Doorsnee wordt er in alle Europese lidstaten op eenzelfde wijze gesproken over pensioenen. Het drie pijlersysteem vormt de basis van alle pensioenstelsels, en behelst zowel publieke als private systemen. Wat houden de drie pijlers in, en binnen welke pijler is aanvullend pensioensparen relevant?
Grosso modo kan het pensioensysteem opgedeeld worden over drie categorieën. Elk van de categorieën of pijlers is sterk verwant met haar juridische basis. Daarenboven is elke pijler verbonden met een eigen reglementering en impact van publieke overheden. De drie pijlers waarvan sprake zijn: de basis systemen (wettelijke systemen), beroepsgerelateerde systemen en individuele pensioenplannen.
De pijlers
1. De eerste pijler: de wettelijke (sociale zekerheid) systemen. Deze systemen worden voorzien door de wet, hebben een vergoedende aard en beogen meestal alle categorieën van burgers. De wettelijke systemen worden gefinancierd door middel van belastingen of sociale zekerheidsbijdragen. Vaak beogen ze een deel van het verdienvermogen van burgers tegenover de actieve carrière te vergoeden. Veel ouderen klagen er immers over dat een pak minder inkomsten genieten wanneer ze op pensioen gaan. Binnen het eerste pijlersysteem wordt gelet op zijn algemeen karakter het meeste gewerkt met DB-toepassingen (Defined Benefits, lees vasteprestatieregelingen).

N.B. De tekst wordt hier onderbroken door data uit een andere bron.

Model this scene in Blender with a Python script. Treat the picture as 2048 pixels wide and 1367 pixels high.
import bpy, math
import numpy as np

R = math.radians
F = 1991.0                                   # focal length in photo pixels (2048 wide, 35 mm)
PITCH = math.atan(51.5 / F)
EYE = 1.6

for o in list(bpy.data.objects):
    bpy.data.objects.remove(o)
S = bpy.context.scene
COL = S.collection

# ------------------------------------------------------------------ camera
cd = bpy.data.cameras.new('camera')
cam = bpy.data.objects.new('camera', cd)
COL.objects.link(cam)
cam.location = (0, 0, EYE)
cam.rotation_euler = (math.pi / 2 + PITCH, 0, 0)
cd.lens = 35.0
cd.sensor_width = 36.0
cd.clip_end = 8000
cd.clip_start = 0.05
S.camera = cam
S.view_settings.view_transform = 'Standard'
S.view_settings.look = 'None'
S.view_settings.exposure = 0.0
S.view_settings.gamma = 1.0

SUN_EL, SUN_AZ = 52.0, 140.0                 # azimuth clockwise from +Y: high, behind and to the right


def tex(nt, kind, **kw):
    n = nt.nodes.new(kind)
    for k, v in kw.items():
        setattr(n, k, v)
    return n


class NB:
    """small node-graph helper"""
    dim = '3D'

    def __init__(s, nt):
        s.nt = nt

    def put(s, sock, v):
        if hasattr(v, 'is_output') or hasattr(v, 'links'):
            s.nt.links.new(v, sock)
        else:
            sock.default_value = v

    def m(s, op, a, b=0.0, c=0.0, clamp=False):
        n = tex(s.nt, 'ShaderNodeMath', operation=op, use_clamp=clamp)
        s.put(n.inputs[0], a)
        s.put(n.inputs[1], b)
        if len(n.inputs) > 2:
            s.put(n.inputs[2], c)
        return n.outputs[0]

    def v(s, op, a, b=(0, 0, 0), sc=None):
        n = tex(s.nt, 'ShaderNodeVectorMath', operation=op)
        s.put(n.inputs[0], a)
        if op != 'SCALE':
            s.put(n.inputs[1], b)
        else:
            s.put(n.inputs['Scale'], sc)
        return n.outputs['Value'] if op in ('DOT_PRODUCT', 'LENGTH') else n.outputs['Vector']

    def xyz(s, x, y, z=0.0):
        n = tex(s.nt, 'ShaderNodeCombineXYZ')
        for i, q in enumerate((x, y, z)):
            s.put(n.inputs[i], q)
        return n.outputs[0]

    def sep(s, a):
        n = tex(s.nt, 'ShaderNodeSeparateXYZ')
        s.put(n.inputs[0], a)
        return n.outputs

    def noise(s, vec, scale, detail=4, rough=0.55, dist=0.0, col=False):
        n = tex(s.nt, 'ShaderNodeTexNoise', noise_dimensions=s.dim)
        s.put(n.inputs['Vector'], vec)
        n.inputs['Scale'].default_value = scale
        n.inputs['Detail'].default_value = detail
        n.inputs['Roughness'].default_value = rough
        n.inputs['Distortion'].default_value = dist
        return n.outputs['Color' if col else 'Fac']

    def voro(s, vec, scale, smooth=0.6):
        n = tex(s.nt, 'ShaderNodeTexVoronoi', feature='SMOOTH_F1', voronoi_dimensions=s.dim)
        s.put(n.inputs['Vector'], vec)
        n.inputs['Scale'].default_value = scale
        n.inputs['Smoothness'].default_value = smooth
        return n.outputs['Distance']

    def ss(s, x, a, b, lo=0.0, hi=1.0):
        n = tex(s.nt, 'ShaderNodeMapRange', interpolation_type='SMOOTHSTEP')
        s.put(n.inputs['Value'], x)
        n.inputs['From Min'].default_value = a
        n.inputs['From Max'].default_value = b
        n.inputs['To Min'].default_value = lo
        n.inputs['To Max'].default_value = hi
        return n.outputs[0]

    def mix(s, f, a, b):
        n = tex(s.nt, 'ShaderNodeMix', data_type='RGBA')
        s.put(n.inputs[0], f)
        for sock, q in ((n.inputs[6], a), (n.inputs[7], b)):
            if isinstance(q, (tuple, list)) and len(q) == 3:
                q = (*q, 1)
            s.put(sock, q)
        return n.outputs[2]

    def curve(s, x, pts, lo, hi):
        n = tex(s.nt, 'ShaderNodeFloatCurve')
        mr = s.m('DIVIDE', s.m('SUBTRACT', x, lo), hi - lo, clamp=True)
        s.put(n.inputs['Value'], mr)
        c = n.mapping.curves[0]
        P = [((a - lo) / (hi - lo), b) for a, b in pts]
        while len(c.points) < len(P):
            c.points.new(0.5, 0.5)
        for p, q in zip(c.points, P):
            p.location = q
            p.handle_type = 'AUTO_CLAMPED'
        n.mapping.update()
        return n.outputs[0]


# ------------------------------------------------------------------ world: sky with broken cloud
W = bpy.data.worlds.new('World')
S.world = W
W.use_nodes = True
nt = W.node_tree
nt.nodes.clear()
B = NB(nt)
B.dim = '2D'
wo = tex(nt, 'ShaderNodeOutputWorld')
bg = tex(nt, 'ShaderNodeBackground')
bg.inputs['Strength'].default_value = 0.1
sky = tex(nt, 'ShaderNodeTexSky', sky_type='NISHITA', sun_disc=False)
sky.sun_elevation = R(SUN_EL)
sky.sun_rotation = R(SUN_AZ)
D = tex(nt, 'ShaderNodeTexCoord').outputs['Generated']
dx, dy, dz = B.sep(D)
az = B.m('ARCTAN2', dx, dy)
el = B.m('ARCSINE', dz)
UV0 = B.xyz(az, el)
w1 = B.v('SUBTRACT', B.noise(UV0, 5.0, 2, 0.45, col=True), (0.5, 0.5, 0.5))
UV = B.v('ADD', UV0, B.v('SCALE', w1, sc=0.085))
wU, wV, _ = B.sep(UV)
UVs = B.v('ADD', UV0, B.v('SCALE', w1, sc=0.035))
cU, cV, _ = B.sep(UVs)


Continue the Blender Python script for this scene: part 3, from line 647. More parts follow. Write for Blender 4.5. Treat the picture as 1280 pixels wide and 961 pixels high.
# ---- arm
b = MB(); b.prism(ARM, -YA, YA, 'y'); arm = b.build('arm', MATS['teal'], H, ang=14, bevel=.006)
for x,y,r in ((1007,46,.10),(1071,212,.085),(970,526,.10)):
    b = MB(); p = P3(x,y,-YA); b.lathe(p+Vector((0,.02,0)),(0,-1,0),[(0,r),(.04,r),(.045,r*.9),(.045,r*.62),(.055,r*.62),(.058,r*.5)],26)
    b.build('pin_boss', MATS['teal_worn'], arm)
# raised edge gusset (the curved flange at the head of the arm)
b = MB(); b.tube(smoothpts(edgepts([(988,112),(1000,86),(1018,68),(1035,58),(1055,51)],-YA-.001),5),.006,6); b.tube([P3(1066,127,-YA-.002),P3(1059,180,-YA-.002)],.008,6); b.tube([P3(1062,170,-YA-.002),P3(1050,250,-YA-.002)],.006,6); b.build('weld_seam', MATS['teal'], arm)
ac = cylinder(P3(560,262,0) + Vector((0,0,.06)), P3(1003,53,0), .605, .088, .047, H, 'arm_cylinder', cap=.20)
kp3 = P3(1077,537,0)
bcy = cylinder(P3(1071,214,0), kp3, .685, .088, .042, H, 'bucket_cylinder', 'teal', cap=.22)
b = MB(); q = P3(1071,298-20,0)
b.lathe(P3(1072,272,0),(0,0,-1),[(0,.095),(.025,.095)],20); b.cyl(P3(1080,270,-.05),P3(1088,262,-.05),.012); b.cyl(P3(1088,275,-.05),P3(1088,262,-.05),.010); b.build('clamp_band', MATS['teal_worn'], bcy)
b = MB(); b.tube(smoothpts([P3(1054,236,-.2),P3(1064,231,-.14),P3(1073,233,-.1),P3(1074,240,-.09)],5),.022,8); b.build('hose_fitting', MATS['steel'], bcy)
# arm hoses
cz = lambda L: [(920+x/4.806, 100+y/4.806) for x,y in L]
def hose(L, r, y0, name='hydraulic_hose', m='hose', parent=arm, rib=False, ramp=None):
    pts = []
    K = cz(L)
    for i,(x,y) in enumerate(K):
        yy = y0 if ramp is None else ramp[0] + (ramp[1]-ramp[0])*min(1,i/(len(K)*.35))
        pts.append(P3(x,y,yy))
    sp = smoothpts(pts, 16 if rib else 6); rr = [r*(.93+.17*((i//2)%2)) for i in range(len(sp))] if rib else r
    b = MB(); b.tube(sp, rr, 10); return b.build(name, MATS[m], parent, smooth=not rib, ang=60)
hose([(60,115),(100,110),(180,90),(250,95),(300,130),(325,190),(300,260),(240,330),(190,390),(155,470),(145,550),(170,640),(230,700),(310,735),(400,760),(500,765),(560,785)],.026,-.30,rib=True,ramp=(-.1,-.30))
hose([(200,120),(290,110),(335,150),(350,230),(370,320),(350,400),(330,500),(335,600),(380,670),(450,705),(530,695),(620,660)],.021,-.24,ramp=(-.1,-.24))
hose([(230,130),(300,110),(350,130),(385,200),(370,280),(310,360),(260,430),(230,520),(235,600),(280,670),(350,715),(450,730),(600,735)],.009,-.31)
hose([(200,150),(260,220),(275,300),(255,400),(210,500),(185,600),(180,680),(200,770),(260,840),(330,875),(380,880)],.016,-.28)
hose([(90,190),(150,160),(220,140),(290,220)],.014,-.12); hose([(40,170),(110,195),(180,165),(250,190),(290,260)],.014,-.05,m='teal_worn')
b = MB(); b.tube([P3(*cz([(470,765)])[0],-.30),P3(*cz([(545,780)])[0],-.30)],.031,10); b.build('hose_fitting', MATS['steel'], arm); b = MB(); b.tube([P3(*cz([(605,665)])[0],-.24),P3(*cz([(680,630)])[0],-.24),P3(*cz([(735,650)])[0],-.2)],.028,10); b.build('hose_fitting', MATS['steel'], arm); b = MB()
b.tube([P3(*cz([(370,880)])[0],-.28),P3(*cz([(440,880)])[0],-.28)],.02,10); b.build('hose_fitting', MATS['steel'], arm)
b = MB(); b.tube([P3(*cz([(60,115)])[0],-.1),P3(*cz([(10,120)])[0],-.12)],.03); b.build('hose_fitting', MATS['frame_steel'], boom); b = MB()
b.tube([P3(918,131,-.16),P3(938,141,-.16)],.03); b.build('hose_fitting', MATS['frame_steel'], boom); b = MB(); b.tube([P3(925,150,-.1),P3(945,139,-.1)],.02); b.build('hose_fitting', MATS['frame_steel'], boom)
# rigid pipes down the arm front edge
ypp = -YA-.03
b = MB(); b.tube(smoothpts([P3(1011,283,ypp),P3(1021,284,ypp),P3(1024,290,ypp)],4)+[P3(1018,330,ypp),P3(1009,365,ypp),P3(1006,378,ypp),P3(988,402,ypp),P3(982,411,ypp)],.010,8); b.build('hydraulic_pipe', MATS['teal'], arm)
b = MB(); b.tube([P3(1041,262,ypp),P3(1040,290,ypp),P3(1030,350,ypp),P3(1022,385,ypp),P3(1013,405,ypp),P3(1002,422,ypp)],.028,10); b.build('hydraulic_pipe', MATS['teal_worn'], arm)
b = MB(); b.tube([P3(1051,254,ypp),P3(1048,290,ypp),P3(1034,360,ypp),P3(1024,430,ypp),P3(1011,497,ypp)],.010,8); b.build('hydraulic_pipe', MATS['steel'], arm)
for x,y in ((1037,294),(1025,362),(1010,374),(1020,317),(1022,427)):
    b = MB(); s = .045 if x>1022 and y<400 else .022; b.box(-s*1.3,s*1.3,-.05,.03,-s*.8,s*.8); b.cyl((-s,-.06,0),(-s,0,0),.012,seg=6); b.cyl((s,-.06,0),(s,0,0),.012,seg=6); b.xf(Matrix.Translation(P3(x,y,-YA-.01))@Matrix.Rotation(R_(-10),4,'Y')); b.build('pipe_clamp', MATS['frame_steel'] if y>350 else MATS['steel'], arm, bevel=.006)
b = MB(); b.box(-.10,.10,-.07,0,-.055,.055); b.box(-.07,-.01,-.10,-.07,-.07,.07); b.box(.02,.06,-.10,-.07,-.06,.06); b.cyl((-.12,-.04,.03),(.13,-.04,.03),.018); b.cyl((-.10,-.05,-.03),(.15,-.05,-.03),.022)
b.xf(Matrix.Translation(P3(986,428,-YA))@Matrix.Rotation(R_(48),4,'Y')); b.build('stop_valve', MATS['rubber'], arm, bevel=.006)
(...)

Bijvoorbeeld: in België ontvangt eenieder vanaf een welbepaalde leeftijd een pensioen berekend op basis van een aantal berekeningselementen. Dit pensioen is bij wet voorzien en vindt toepassing zodra iemand aan de voorwaarden voldoet. Het gaat om een zogenaamd eerste pijlerpensioen.
2. De tweede pijler: de beroepsgerelateerde sociale zekerheidssystemen. Beroepsgerelateerde sociale zekerheidssystemen zijn gelinkt aan een arbeidsrelatie en worden hetzij bij cao, hetzij door de werkgever individueel voorzien. Het tweede pijlersysteem heeft een aanvullend karakter tegenover het eerste pijlersysteem. Hoewel tweede pijlersystemen verplicht of als quasi verplicht kunnen beschouwd worden, blijft het initiatief bij de individuele werkgever. Een werkgever kan niet verplicht worden, tenzij een cao anders bepaald, om aanvullend pensioensparen vanuit de onderneming te doen.
Bijvoorbeeld: NV XXX is in België marktleider. Om zijn sterke positie te behouden besluit de onderneming de kaderleden een aanvullend pensioensparen aan te bieden. De NV XXX zal naast het huidige loon een maandelijks bedrag aan de verzekeraar storten.
3. De derde pijler: individuele pensioenplannen. Het gaat om het zogenaamde “appeltje voor de dorst later” dat ouderen zelfstandig voorzien. Ouderen gaan aan aanvullend pensioensparen doen bij hun bank of verzekeringsagent. Het de derde pijlersysteem wordt gekenmerkt door twee zaken: de afwezigheid van een beroepslink, en de beschikkingsvrijheid van het individu om al dan niet aan pensioensparen te doen. Een individu kan niet verplicht worden om aan individueel pensioensparen te doen. Individuele pensioenplannen kennen een grote verscheidenheid aan verschijningsvormen: investeringsfondsen, levensverzekeringen, hybride overeenkomsten waarbij het spaarbedrag zowel bestaat uit een gedeelte beroepsgerelateerde stortingen en een gedeelte individueel sparen bestaat, etc.
Bijvoorbeeld: Jos is 35 jaar en begint al na te denken over zijn oude dag. Om niet in financiële moeilijkheden op het moment van pensionering te komen, besluit hij aan individueel pensioensparen te doen. Jos stort maandelijks een bedrag aan de verzekeraar, welke uiteindelijk bij zijn pensionering een bedrag zal uitkeren.